For purposes of the study, Murayama and his team defined motivation as having three distinct components: intrinsic motivation, or the willingness to engage in a task for its inherent pleasure and satisfaction; extrinsic motivation, driven by expected short-term benefits (e.g., good grades); and perceived control, or the level of expectation that one's efforts will produce a desired outcome.

While the study acknowledged that initial levels of achievement among children in the study were related to intelligence, the level of motivation and the use of cognitive strategies were better predictors of growth over time for academic success. The researchers concluded that intrinsic motivation, in particular, was key, stating that the trait "seems ideally suited to benefit enduring, long-term learning."

Classroom innovators are also discovering how programs that foster intrinsic motivation can make a huge difference in academic success. Select schools in the northeastern U.S. are engaging in what is known as "deeper learning," wherein normal classroom studies are supplemented with group projects that elaborate on current curriculum, often spanning multiple subject areas.
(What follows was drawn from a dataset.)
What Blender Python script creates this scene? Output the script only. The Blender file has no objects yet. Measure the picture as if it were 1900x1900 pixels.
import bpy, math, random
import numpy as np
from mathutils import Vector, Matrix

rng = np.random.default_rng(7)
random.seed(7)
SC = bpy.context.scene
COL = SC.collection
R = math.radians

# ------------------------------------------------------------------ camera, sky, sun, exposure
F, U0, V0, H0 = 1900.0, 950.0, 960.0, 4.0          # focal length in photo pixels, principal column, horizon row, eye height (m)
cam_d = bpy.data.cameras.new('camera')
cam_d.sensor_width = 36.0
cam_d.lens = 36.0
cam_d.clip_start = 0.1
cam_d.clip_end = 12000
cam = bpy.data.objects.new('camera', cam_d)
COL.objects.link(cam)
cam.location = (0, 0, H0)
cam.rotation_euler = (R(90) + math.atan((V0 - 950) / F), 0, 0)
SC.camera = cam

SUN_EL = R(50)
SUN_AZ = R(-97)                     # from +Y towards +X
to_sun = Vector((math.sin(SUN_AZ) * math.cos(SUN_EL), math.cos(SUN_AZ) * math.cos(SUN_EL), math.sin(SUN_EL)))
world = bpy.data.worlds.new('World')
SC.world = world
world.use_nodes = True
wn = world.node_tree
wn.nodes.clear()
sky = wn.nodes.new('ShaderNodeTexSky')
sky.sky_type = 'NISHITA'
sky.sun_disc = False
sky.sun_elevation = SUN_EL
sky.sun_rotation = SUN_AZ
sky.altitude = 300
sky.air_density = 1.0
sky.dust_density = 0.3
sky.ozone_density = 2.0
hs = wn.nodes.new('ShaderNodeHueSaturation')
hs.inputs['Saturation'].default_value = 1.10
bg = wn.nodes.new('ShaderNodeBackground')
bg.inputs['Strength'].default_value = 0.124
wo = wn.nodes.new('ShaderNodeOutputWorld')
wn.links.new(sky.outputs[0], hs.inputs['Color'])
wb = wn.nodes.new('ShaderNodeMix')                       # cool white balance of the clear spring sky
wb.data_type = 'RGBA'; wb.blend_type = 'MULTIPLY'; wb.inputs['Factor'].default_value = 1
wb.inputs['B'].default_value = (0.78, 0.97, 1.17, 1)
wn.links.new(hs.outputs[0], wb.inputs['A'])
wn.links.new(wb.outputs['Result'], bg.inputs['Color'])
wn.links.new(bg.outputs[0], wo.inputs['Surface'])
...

Administrators are finding that such programs help students to believe in their capacity to learn. Once they understand that they can achieve through effort, they will keep trying. As they succeed in learning, they find the joy and self-satisfaction that comes from mastering new skills. The approach mirrors what Stanford University psychologist Carol Dweck, in her landmark book Mindset, says: that a growth mindset, rather than a fixed mindset, is essential to personal development.

So how do we sustain this new-found intrinsic motivation in our children? What drives some individuals naturally to persevere?

Intrinsic motivation is propelled by emotion. Examine a person's personal ambition to succeed and you will always find an attitude or experience--perhaps several--that drives it. Children need this "emotional fuel" to propel them towards mastery, overcoming the many obstacles and setbacks they encounter along the way. Without emotional fuel, they easily give up when the going gets rough.

Emotional fuel is generated when we experience a moment or event that changes us at our core. It is formed either through positive experiences, such as when we receive inspiration, kindness, or love, or through negative experiences resulting from extreme adversity, disappointment, or loss. Newly created fuel can drive a person in multiple ways: to overcome hardship when subjected to adversity; to prove oneself and be recognized, even after repeated indignities and humiliations; or to survive when our lives are continuously threatened.

For children in urban areas, loss is a familiar part of life. These kids are often filled with the kind of emotional fuel that, without intervention, can channel itself into destructive attitudes and actions. Without opportunities to taste success, they don't know how to direct that energy in a positive fashion. As a result, they are likely to expend their "fuel" in entrenched habits of disruptive behavior, confrontation, violence, and crime.

But we can change that. When inner-city students are offered a vehicle that allows them to take ownership and control over the learning process, when they are vitally engaged, when they can experience success in immediate as well as short-term and long-term goals, that negative energy can be funneled into productive pursuits.

As parents and educators, we have the ability to influence that kind of positive, intrinsic motivation. Methods and tools exist to give these children a taste of success; self-directed online learning, for one, used as a classroom supplement, allows kids to get immediate feedback in a fun, familiar, and structured environment. We need to encourage the use of techniques like these as a regular part of the educational process.

If children--especially those in urban areas--are provided with the means to transform their emotional fuel into resolve and positive action, our national drive for academic excellence will have taken a major step. In an era when competition for jobs and resources occurs on a global scale, these wellsprings of personal success mustn't be squandered.